N.B. Het kan zijn dat elementen ontbreken aan deze printversie.
Kabinet zonder volkspartijen
Nu ook het CDA geen regeringspartij is en de VVD haar karakter als volkspartij heeft verloren, is er voor het eerst een kabinet aangetreden dat niet meer steunt op een volkspartij. Dat constateert Joop van den Berg in een onlangs verschenen artikel in Socialisme & Democratie, het tijdschrift van de Wiardi Beckman Stichting.
De belangrijkste vraag die Van den Berg stelt, is: hoe is het zo ver kunnen komen.
Een eerste verklaring is de stelligheid waarmee werd beweerd dat de grootste partij moest gaan regeren. Staatsrechtelijk een onhoudbare stelling. Niet altijd is de grootste partij nodig om tot een werkbare meerderheid te komen en dat was nu ook zo. Het gaat veeleer om een onmisbare partij (bij zuiderburen spreekt men van incontournable) en dat hoeft niet de grootste te zijn.
Het ontbreken van een cordon sanitaire opende verder de weg voor regeringsdeelname van de PVV. Weliswaar wordt die deelname (nog steeds) als problematisch gezien, maar dat weerhield VVD en NSC niet om dat te accepteren.
Dat op het kabinet het etiket extraparlementair werd geplakt, is volgens Van den Berg ten onrechte.
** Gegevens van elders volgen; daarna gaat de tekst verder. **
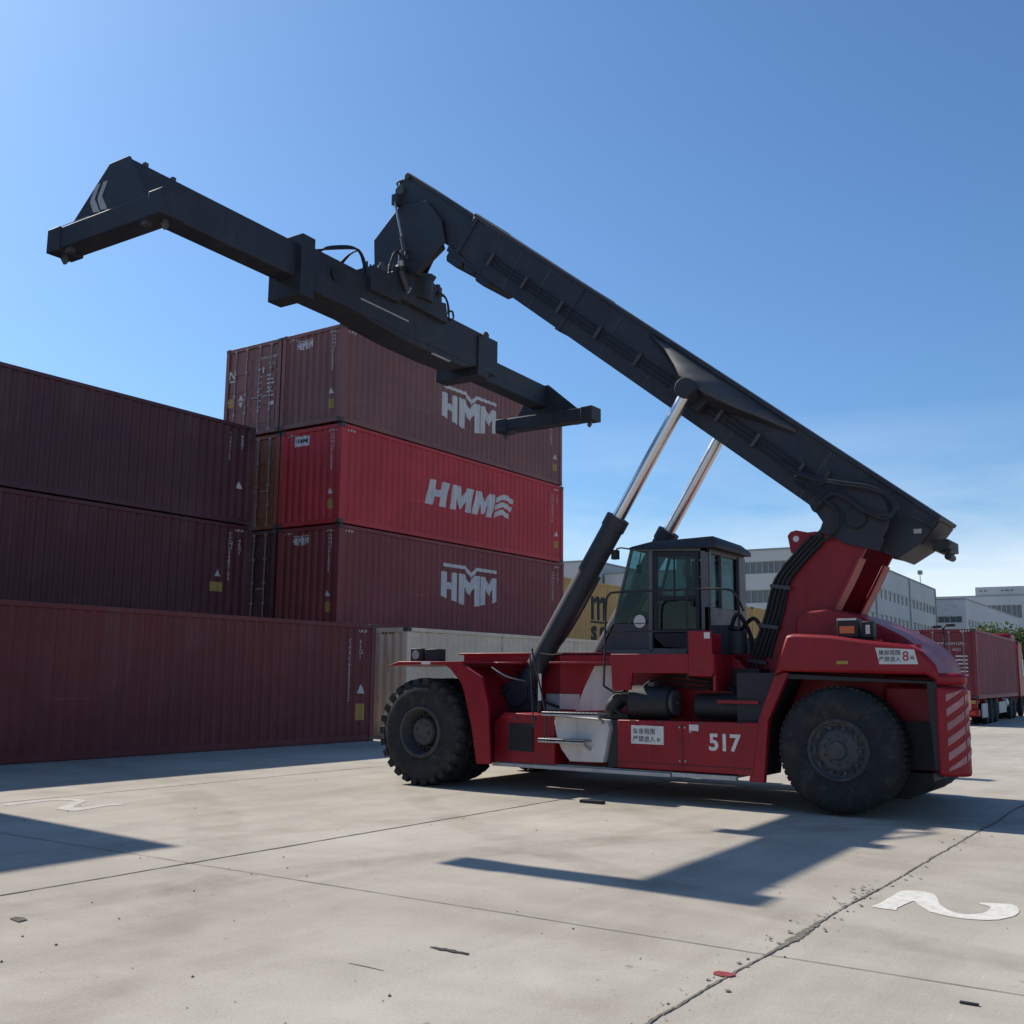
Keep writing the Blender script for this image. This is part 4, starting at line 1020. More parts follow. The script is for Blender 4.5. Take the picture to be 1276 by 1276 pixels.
lgm = MB().prism([(16.72, 8.38), (16.95, 8.38), (17.0, 8.50), (16.93, 8.56), (16.84, 8.54)], 'y', 12.07, 12.12); P(lgm, 'lifting_lug', 'dark', frm)
def arm(x0, x1, y0, y1, z0, z1, xc, near, sgn, zz, zb, ztop, ya, yb):
    a = MB(); sbox(a, x0, x1, y0, y1, z0, z1)
    ao = P(a, 'telescopic_arm', 'dark', frm, bevel=.012)
    # end beam with gusset plate and twistlocks
    yc = 12.575; h = 1.30; zt = 8.03
    e = MB()
    e.box(xc - .17, xc + .19, yc - h + .12, yc + h - .12, zb, zz)
    for ye in (-1, 1): e.box(xc - .20, xc + .22, yc + ye * h, yc + ye * (h - .30), zb - .02, zz + .012)
    eo = P(e, 'end_beam', 'dark', frm, bevel=.015)
    g = MB(); gx = xc - .12 if sgn < 0 else xc + .02
    g.prism([(yc + h - .42, zz - .02), (yb, ztop), (ya, ztop), (yc - h + .42, zz - .02)], 'x', gx, gx + .04)
    P(g, 'gusset', 'dark', eo, bevel=.006)
    t = MB()
    for ye in (-1, 1):
        c = V((xc, yc + ye * (h - .17), zb - .02)); t.cyl(c, c - V((0, 0, .07)), .045, n=12); t.cyl(c - V((0, 0, .07)), c - V((0, 0, .13)), .07, .025, n=4)
        t.box(xc - .14, xc - .05, yc + ye * (h - .38), yc + ye * (h - .50), zb - .07, zb)
    P(t, 'twistlock', 'dark2', eo)
    P(MB().box(xc - .172, xc - .168, yc + .35, yc + h - .32, zz + .0, zz + .012), 'edge_plate', 'silver', eo)
    return eo, gx, zz, ztop, yc
el = arm(8.46, 12.2, 12.17, 12.58, 8.12, 8.70, 8.55, True, -1, 7.99, 7.66, 8.72, 12.17, 12.60)
er = arm(16.8, 20.06, 12.60, 12.98, 8.06, 8.56, 20.02, False, 1, 7.55, 7.27, 8.26, 12.55, 12.98)
# chevrons on the left gusset
cv = Flat()
for k in range(2):
    o = k * .17; cv.poly([(o + .10, .44), (o + .20, .44), (o + .10, .25), (o + .10, .22), (o + .24, .0), (o + .08, .03), (o - .01, .20), (o, .26)])
cv.build('chevron', M['silver'], el[0], lambda u, v: (el[1] - .004 - CX, 12.98 - u - 7.0, el[2] + .04 + v - 0), [])
# rotator and sideshift block, motors, valves
ro = MB().cyl((14.75, 12.3, 8.55), (14.75, 12.3, 8.95), .42, n=36).cyl((14.75, 12.3, 8.92), (14.75, 12.3, 9.06), .30, n=28)
roo = P(ro, 'rotator', 'dark', bevel=.015)
rb = MB(); rb.prism([(13.80, 8.40), (13.85, 8.80), (14.05, 9.02), (14.6, 9.04), (14.97, 9.14), (15.13, 9.12), (15.03, 8.98), (15.18, 8.92), (15.09, 8.76), (15.24, 8.67), (15.43, 8.69), (15.51, 8.31)], 'y', 11.98, 12.12)
rb.box(14.0, 15.4, 12.12, 12.75, 8.5, 8.72)
rb.box(13.3, 14.1, 11.99, 12.14, 8.3, 8.74)
P(rb, 'rotator_housing', 'dark', roo, bevel=.012)
mt = MB()
for (x, y, z0_, r_) in ((13.75, 12.15, 8.62, .09), (13.95, 12.1, 8.7, .07), (14.1, 12.0, 8.95, .06), (15.3, 12.1, 8.7, .09)): mt.cyl((x, y, z0_ - .1), (x, y, z0_ + .28), r_, n=16); mt.cyl((x, y, z0_ + .28), (x, y, z0_ + .34), r_ * .6, n=12)
mt.cyl((14.0, 11.93, 8.85), (14.2, 11.93, 8.55), .05, n=12)
P(mt, 'hydraulic_motor', 'dark2', roo, bevel=.006)
P(MB().cyl((13.96, 11.9, 9.02), (13.98, 11.9, 8.93), .055, n=16).cyl((14.28, 11.92, 8.62), (14.2, 11.92, 8.50), .022, n=8), 'bright_fitting', 'steel', roo)
vb = MB()
for i in range(6): vb.box(13.28 + i * .09, 13.35 + i * .09, 12.15, 12.4, 8.58, 8.72 + .05 * (i % 3)); vb.cyl((13.31 + i * .09, 12.2, 8.7), (13.31 + i * .09, 12.2, 8.86 + .03 * (i % 2)), .018, n=6)
P(vb, 'valve_block', 'black', roo)
hs = MB()
for k in range(4):
    y = 12.2 + k * .04
    hs.tube([(12.15 + k * .05, y, 8.66), (12.5, y, 8.80 + k * .02), (13.05, y, 9.00 + k * .025), (13.22 + k * .03, y, 9.0 + k * .02), (13.35 + k * .03, y, 8.85), (13.40 + k * .03, y, 8.62)], .016, n=6)
for k in range(3):
    y = 12.25 + k * .05
    hs.tube([(12.72 + k * .06, y, 8.60), (12.95 + k * .04, y, 8.85), (13.18, y, 9.02)], .014, n=6)
hs.tube([(15.2, 12.0, 8.85), (15.4, 12.0, 8.82), (15.5, 12.0, 8.70), (15.52, 12.0, 8.5)], .02); hs.tube([(15.25, 12.05, 8.8), (15.48, 12.05, 8.84), (15.6, 12.05, 8.66), (15.6, 12.05, 8.4)], .018)
hs.tube([(15.62, 12.05, 8.6), (15.72, 12.05, 8.62), (15.75, 12.05, 8.5), (15.66, 12.05, 8.44)], .02)
hs.tube([(14.15, 12.0, 9.1), (13.9, 11.95, 9.2), (13.8, 12.0, 8.95), (13.85, 12.05, 8.7)], .02)
hs.tube([(14.3, 12.0, 9.3), (14.1, 11.9, 9.25), (14.05, 11.9, 8.95), (14.15, 12.0, 8.65)], .02)
P(hs, 'hydraulic_hoses', 'black', roo)
sn = MB()
for (x, z_) in ((9.2, 8.68), (8.72, 8.70)): sn.box(x, x + .06, 12.2, 12.26, z_ - .03, z_ + .06)
P(sn, 'sensor', 'dark2', frm)
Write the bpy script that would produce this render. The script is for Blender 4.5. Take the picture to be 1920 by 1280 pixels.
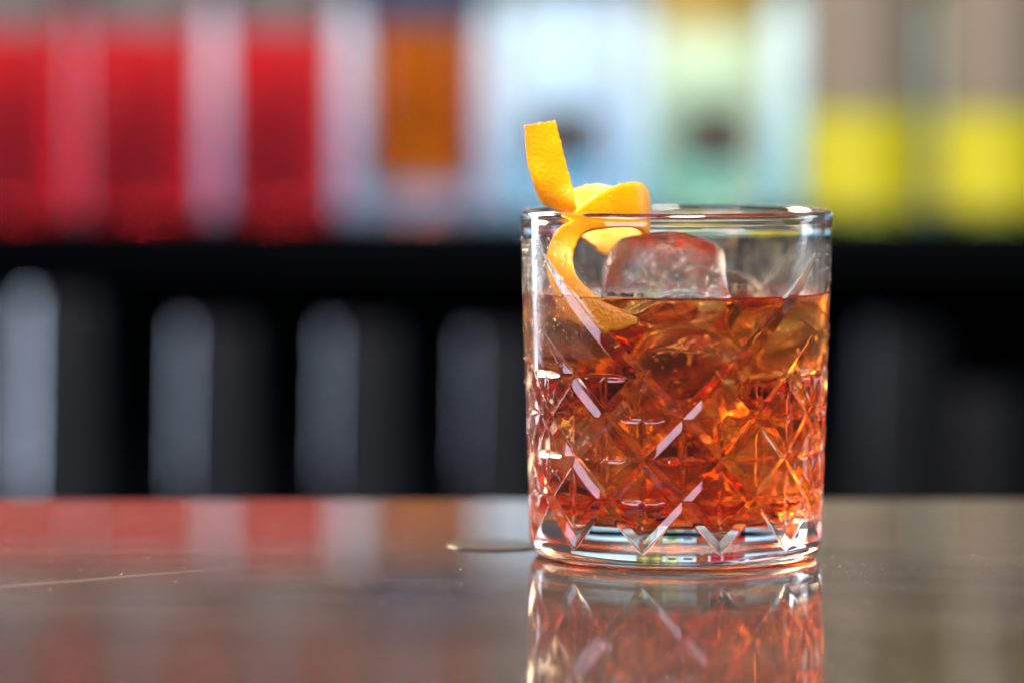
import bpy, math, random
import numpy as np
from mathutils import Vector, Matrix, noise

S = bpy.context.scene
for o in list(bpy.data.objects):
    bpy.data.objects.remove(o)
MM = 0.001
rad = math.radians

# ------------------------------------------------------------------ camera
CAMX, CAMY, CAMZ = -0.0443, -1.1, 0.1285
cam_d = bpy.data.cameras.new('camera')
cam = bpy.data.objects.new('camera', cam_d)
S.collection.objects.link(cam)
cam.location = (CAMX, CAMY, CAMZ)
cam.rotation_euler = (rad(90 - 3.685), 0, 0)
cam_d.sensor_width = 36.0
cam_d.lens = 143.55
cam_d.clip_start = 0.05
cam_d.clip_end = 20
cam_d.dof.use_dof = True
cam_d.dof.focus_distance = 1.068
cam_d.dof.aperture_fstop = 4.85
S.camera = cam

# ------------------------------------------------------------------ render
S.render.engine = 'CYCLES'
cy = S.cycles
cy.use_denoising = True
cy.denoiser = 'OPENIMAGEDENOISE'
cy.max_bounces = 40
cy.transmission_bounces = 36
cy.glossy_bounces = 16
cy.diffuse_bounces = 4
cy.transparent_max_bounces = 24
cy.volume_bounces = 2
cy.caustics_reflective = True
cy.caustics_refractive = True
cy.blur_glossy = 0.3
cy.sample_clamp_indirect = 12.0
S.view_settings.view_transform = 'Standard'
S.view_settings.look = 'None'
S.view_settings.exposure = 0.0
S.view_settings.gamma = 1.0
S.view_settings.use_curve_mapping = False

# ------------------------------------------------------------------ world: dim bar room
W = bpy.data.worlds.new('World')
S.world = W
W.use_nodes = True
bg = W.node_tree.nodes['Background']
bg.inputs[0].default_value = (0.80, 0.78, 0.84, 1)
bg.inputs[1].default_value = 0.10


def area(name, loc, target, sx, sy, power, col):
    d = bpy.data.lights.new(name, 'AREA')
    d.shape = 'RECTANGLE'
    d.size, d.size_y = sx, sy
    d.energy = power
    d.color = col
    o = bpy.data.objects.new(name, d)
    S.collection.objects.link(o)
    o.location = loc
    o.rotation_euler = (Vector(target) - Vector(loc)).to_track_quat('-Z', 'Y').to_euler()
    return o


# the lamps of the bar room, all well outside the frame
area('key_lamp', (0.10, -0.46, 1.15), (-0.01, 0, 0.08), 0.34, 0.34, 42, (1.0, 0.93, 0.84))
area('left_skylight', (-0.74, -0.80, 0.77), (0, 0, 0.04), 0.76, 0.76, 19.0, (0.84, 0.74, 1.0))
area('left_window', (-1.25, 1.24, 0.10), (-0.1, 1.28, 0.0), 0.20, 1.3, 10.0, (0.80, 0.86, 1.0))
area('right_window', (1.10, 0.55, 0.35), (0, 0, 0.06), 0.25, 0.6, 2.0, (0.86, 0.92, 1.0))
area('warm_back_lamp', (-0.62, 0.58, 0.46), (0.01, 0, 0.04), 0.36, 0.36, 56, (1.0, 0.82, 0.50))
area('back_bar_lamp', (0.02, 1.32, 0.62), (0.02, 1.56, 0.10), 1.0, 0.06, 13.5, (0.88, 0.95, 1.0))

# ------------------------------------------------------------------ helpers


def new_mat(name):
    m = bpy.data.materials.new(name)
    m.use_nodes = True
    nt = m.node_tree
    nt.nodes.clear()
    out = nt.nodes.new('ShaderNodeOutputMaterial')
    return m, nt, out


def N(nt, typ, ins=None, **props):
    n = nt.nodes.new(typ)
    for k, v in props.items():
        setattr(n, k, v)
    for k, v in (ins or {}).items():
        s = n.inputs[k]
        if hasattr(v, 'is_linked') or isinstance(v, bpy.types.NodeSocket):
            nt.links.new(v, s)
        else:
            s.default_value = v
    return n


def principled(nt, out, ins):
    b = N(nt, 'ShaderNodeBsdfPrincipled', ins)
    nt.links.new(b.outputs[0], out.inputs['Surface'])
    return b


def ramp(nt, fac, stops):
    r = N(nt, 'ShaderNodeValToRGB', {'Fac': fac})
    e = r.color_ramp.elements
    while len(e) < len(stops):
        e.new(0.5)
    for el, (p, c) in zip(e, stops):
        el.position = p
        el.color = c if len(c) == 4 else (*c, 1)
    return r


def math_n(nt, op, a, b=0.0, c=0.0, clamp=False):
    n = N(nt, 'ShaderNodeMath', {0: a, 1: b, 2: c}, operation=op)
    n.use_clamp = clamp
    return n.outputs[0]


def link(name, me, mats, parent=None, smooth=None):
    o = bpy.data.objects.new(name, me)
    S.collection.objects.link(o)
    for m in (mats if isinstance(mats, (list, tuple)) else [mats]):
        me.materials.append(m)
    if smooth is not None:
        me.polygons.foreach_set('use_smooth', np.ones(len(me.polygons), bool))
        if smooth < 180:
            me.set_sharp_from_angle(angle=rad(smooth))
    if parent:
        o.parent = parent
    return o


def mesh(name, V, F):
    me = bpy.data.meshes.new(name)
    me.from_pydata([tuple(map(float, v)) for v in V], [], [tuple(map(int, f)) for f in F])
    me.update()
    return me


def thing(o, label, cat, group=None):
    o['label'] = label
    o['category'] = cat
    if group:
        o['group'] = group
    return o


def empty(name, loc=(0, 0, 0)):
    o = bpy.data.objects.new(name, None)
    o.empty_display_size = 0.01
    S.collection.objects.link(o)
    o.location = loc
    return o


def lathe(name, prof, n=64, close=True):
    """prof: list of (r, z) going from the bottom axis to the top axis, outward normals."""
    V, F = [], []
    rings = []
    for r, z in prof:
        if r < 1e-7:
            rings.append([len(V)])
            V.append((0, 0, z))
        else:
            rings.append(list(range(len(V), len(V) + n)))
            for i in range(n):
                a = 2 * math.pi * i / n
                V.append((r * math.cos(a), r * math.sin(a), z))
    for A, B in zip(rings, rings[1:]):
        for i in range(n):
            j = (i + 1) % n
            if len(A) == 1 and len(B) == 1:
                continue
            if len(A) == 1:
                F.append((A[0], B[j], B[i]))
            elif len(B) == 1:
                F.append((A[i], A[j], B[0]))
            else:
                F.append((A[i], A[j], B[j], B[i]))
    return mesh(name, V, F)


def box(name, x0, x1, y0, y1, z0, z1, bev=0.0):
    import bmesh
    bm = bmesh.new()
    bmesh.ops.create_cube(bm, size=1)
    for v in bm.verts:
        v.co = Vector(((x0 + x1) / 2 + v.co.x * (x1 - x0), (y0 + y1) / 2 + v.co.y * (y1 - y0), (z0 + z1) / 2 + v.co.z * (z1 - z0)))
    if bev:
        bmesh.ops.bevel(bm, geom=bm.edges[:], offset=bev, segments=3, affect='EDGES', profile=0.5)
    me = bpy.data.meshes.new(name)
    bm.to_mesh(me)
    bm.free()
    return me


# ------------------------------------------------------------------ materials
def mat_counter():
    m, nt, out = new_mat('counter_lacquer')
    tc = N(nt, 'ShaderNodeTexCoord')
    P = tc.outputs['Object']
    mp = N(nt, 'ShaderNodeMapping', {'Vector': P, 'Scale': (6, 900, 1)})
    grain = N(nt, 'ShaderNodeTexNoise', {'Vector': mp.outputs[0], 'Scale': 1.0, 'Detail': 4, 'Roughness': 0.6})
    mp2 = N(nt, 'ShaderNodeMapping', {'Vector': P, 'Scale': (7, 28, 1)})
    blot = N(nt, 'ShaderNodeTexNoise', {'Vector': mp2.outputs[0], 'Scale': 1.0, 'Detail': 5, 'Roughness': 0.6})
    base = ramp(nt, blot.outputs[0], [(0.3, (0.020, 0.016, 0.015)), (0.7, (0.036, 0.029, 0.027))])
    gr = ramp(nt, grain.outputs[0], [(0.3, (0.75, 0.75, 0.75)), (0.7, (1.25, 1.22, 1.2))])
    mul = N(nt, 'ShaderNodeMixRGB', {'Fac': 1.0, 'Color1': base.outputs[0], 'Color2': gr.outputs[0]}, blend_type='MULTIPLY')
    # dust: fine specks, denser in drifting patches
    sp = N(nt, 'ShaderNodeTexVoronoi', {'Vector': P, 'Scale': 1500.0, 'Randomness': 1.0})
    spk = ramp(nt, sp.outputs['Distance'], [(0.10, (1, 1, 1)), (0.28, (0, 0, 0))])
    pick = N(nt, 'ShaderNodeSeparateColor', {'Color': sp.outputs['Color']})
    pk = math_n(nt, 'GREATER_THAN', pick.outputs[0], 0.72)
    sp2 = N(nt, 'ShaderNodeTexVoronoi', {'Vector': P, 'Scale': 260.0, 'Randomness': 1.0})
    spk2 = ramp(nt, sp2.outputs['Distance'], [(0.06, (1, 1, 1)), (0.11, (0, 0, 0))])
    pick2 = N(nt, 'ShaderNodeSeparateColor', {'Color': sp2.outputs['Color']})
    pk2 = math_n(nt, 'GREATER_THAN', pick2.outputs[0], 0.86)
    patch = N(nt, 'ShaderNodeTexNoise', {'Vector': P, 'Scale': 11.0, 'Detail': 4})
    pm = ramp(nt, patch.outputs[0], [(0.40, (0.15, 0.15, 0.15)), (0.62, (1, 1, 1))])
    d1 = math_n(nt, 'MULTIPLY', math_n(nt, 'MULTIPLY', spk.outputs[0], pk), pm.outputs[0])
    d2 = math_n(nt, 'MULTIPLY', spk2.outputs[0], pk2)
    dust = math_n(nt, 'MAXIMUM', d1, d2)
    # one long pale wiping streak across the left of the counter
    sep = N(nt, 'ShaderNodeSeparateXYZ', {'Vector': P})
    wob = N(nt, 'ShaderNodeTexNoise', {'Vector': P, 'Scale': 40.0, 'Detail': 2})
    # line through (-0.1737,-0.068) and (-0.1157,-0.028): y = 0.69 x + 0.0518
    ly = math_n(nt, 'MULTIPLY_ADD', sep.outputs[0], 0.69, 0.0518)
    dd = math_n(nt, 'ABSOLUTE', math_n(nt, 'ADD', math_n(nt, 'SUBTRACT', sep.outputs[1], ly), math_n(nt, 'MULTIPLY_ADD', wob.outputs[0], 0.004, -0.002)))
    st = N(nt, 'ShaderNodeMapRange', {'Value': dd, 'From Min': 0.0002, 'From Max': 0.0036, 'To Min': 1.0, 'To Max': 0.0}).outputs[0]
    fade = N(nt, 'ShaderNodeMapRange', {'Value': sep.outputs[0], 'From Min': -0.150, 'From Max': -0.105, 'To Min': 1.0, 'To Max': 0.0}).outputs[0]
    stp = math_n(nt, 'MULTIPLY', math_n(nt, 'MULTIPLY', st, fade), math_n(nt, 'MULTIPLY_ADD', grain.outputs[0], 0.7, 0.1), clamp=True)
    mp3 = N(nt, 'ShaderNodeMapping', {'Vector': P, 'Scale': (5, 60, 1), 'Rotation': (0, 0, 0.12)})
    wipe = N(nt, 'ShaderNodeTexNoise', {'Vector': mp3.outputs[0], 'Scale': 1.0, 'Detail': 6, 'Roughness': 0.65})
    film = math_n(nt, 'MULTIPLY', math_n(nt, 'SUBTRACT', wipe.outputs[0], 0.50), 0.08, clamp=True)
    haze = math_n(nt, 'MAXIMUM', math_n(nt, 'MAXIMUM', film, math_n(nt, 'MULTIPLY', dust, 0.6)), math_n(nt, 'MULTIPLY', stp, 0.14), clamp=True)
    bump = N(nt, 'ShaderNodeBump', {'Height': grain.outputs[0], 'Strength': 0.10, 'Distance': 0.00002})
    rr = ramp(nt, blot.outputs[0], [(0.3, (0.035, 0.035, 0.035)), (0.75, (0.075, 0.075, 0.075))])
    b1 = N(nt, 'ShaderNodeBsdfPrincipled', {'Base Color': mul.outputs[0], 'Roughness': rr.outputs[0], 'IOR': 1.25, 'Normal': bump.outputs[0]})
    b2 = N(nt, 'ShaderNodeBsdfDiffuse', {'Color': (0.46, 0.43, 0.41, 1)})
    mx = N(nt, 'ShaderNodeMixShader', {0: haze, 1: b1.outputs[0], 2: b2.outputs[0]})
    nt.links.new(mx.outputs[0], out.inputs[0])
    return m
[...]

Wel lijkt er iets meer handelingsvrijheid voor de deelnemende partijen dan bij eerdere kabinetten. In die zin is het een kabinet van gemengde samenstelling, zoals we die ook in de jaren vijftig kenden. Het ontbreken van een partijbasis voor de premier versterkt wel het beeld van een nogal wankele constructie.
Daarmee wordt de instabiliteit die ook de kabinetten-Rutte III en IV kenmerkte voortgezet. Het is aan de oppositie om daar een werkbaar alternatief tegenover te zetten. Dat vereist dan wel samenwerking.